NRP’s dive team and special operations division assisted Maryland State Police with rescue and recovery efforts. Dive teams deployed sonar units and submersible remotely operated vehicles (ROVs) to identify underwater structure and targets of interest. NRP’s dive team was critical in the recovery of the bodies of two construction workers who were found in a pickup truck days after the collapse., while additional assistance from Maryland Department of Natural Resources vessels supported multiple agencies’ dive and recovery operations.

Natural Resources Police conducts an aerial patrol above the Key Bridge collapse site.

Sgt. John Buchanan flies the NRP helicopter, Natural 1, over the Key Bridge collapse site. U.S. Coast Guard photo by Petty Officer 3rd Class Kimberly Reaves.

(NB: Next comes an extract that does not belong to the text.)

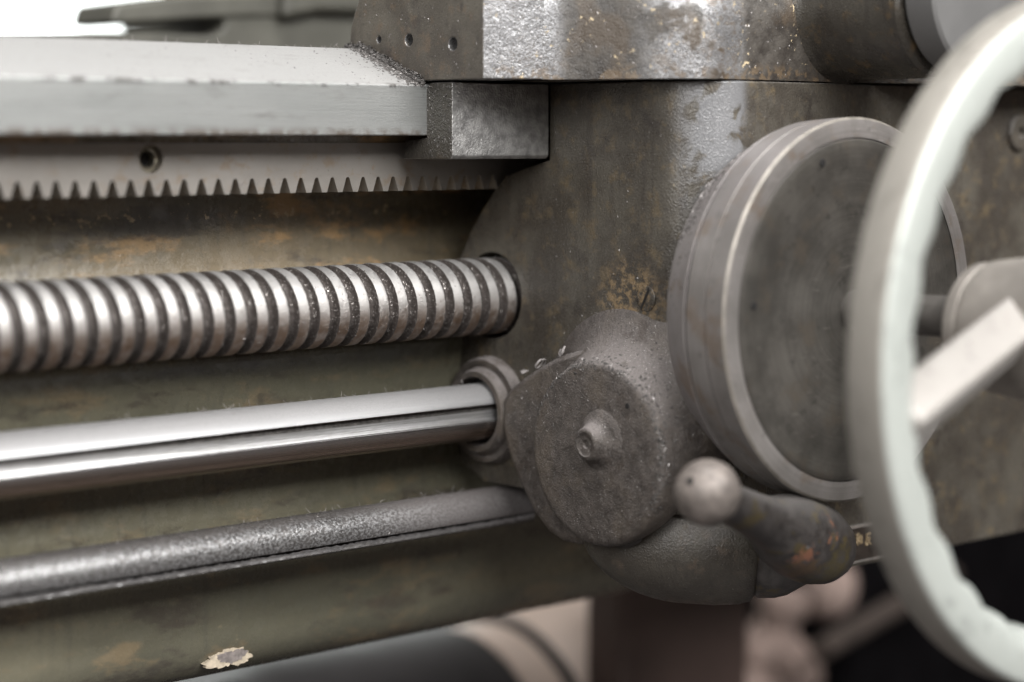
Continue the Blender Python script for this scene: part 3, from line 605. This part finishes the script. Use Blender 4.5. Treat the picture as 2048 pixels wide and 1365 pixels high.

Aerial support was provided by Natural 1, NRP’s Airbus H125 helicopter. NRP was one of multiple agencies – including the Coast Guard, the Maryland State Police, and the Maryland National Guard – which deployed helicopters to aid in the rescue and recovery operations.

Non-NRP support was provided by DNR Hydrographic Operations boats: M/V A.V. Sandusky, M/V R.P. Gaudette, and M/V Worcester. The Sandusky – an 80-foot buoy tender with a shallow draft that’s often used for ice-breaking – served as a support platform for patrol vessels, providing food and bathroom opportunities for officers as well as a place to take shelter from the weather. The R.P. Gaudette – a 36-foot debris/buoy boat – worked as a platform for dive teams from multiple agencies to use underwater drones to search the wreckage. The Worcester assisted with personnel transport and acted as a supply vessel for patrolling officers.

DNR will continue to provide support as needed during the cleanup and eventual rebuilding of the bridge. NRP’s execution of its Emergency Operations Plan and partnerships with local, state, and federal agencies allowed the agency to assist Unified Command efforts at full strength. Specialized units including dive, aviation, and homeland security receive year-round training to stay prepared for disasters such as the Key Bridge collapse – and moving forward, NRP officers will build upon the invaluable experience working in this emergency.